Wednesday, June 4, 2014

Closeted Shame

Oftentimes I try to ignore the feelings of shame and guilt I experience when it comes to my sexual identity. My bisexuality itself does not make me feel ashamed--while I can't say I'm "proud" of being bisexual (how can you have pride in something you have no control over?), I certainly am not ashamed of identifying as such.
My shame is primarily focused on the fact that I am "selectively closeted". This shame is only exacerbated by the underlying belief of many within the LGBTQ community that those who remain in the closet are at best doing a disservice to the community and at worst are actively traitorous. Indignation is ripe when one hears of a celebrity who everyone knows is gay "refuses" to come out. What good do closeted people do for the movement? 
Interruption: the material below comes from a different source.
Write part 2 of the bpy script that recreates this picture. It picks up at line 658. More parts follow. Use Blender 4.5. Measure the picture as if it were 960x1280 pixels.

I must admit I share this shame. I hear stories of persecution and violence perpetrated against LGBTQ individuals and a part of me shrinks within itself. How dare I not come out? How dare I not take a more open role in my community?
I was tormented for years, tossing these questions back and forth with the hope that eventually I would either muster up the courage to come out or just forget about the half of myself that wasn't straight. After all, I, who appeared to everyone to be a typical White straight girl, had never experienced any oppression because of my sexual orientation. How could I understand the struggles of openly LGBTQ individuals?
After this period of anguish and shame, I came to a sudden realization. The very fact that I wasn't out was the most basic form of oppression there was. I was so afraid of disclosing my orientation to the world that I hid from most a very important aspect of my identity. That part of my identity was erased--made invisible to the point that even I questioned its reality. To others, I lived my life as a straight, White, educated female. I suppose I internalized these perceptions--who was I to say I was bisexual?--when in reality, my own reality was my truth. 
This knowledge brought with it a kind of peace, an internal parlay. Much of this shame (but not all) was quieted following this realization, and I began to more actively discuss my bisexuality with a few close friends. My research intensified as well, as did my convictions that biphobia and monosexism were dominant features of both straight and gay communities. The very fact that Microsoft Word doesn't know that "biphobia" and "monosexism" are words is evidence enough of the forced invisibility of bisexuals. 
No, I am not "out". But being halfway (or completely) in the closet isn't by choice, because choice with coercion isn't choice at all.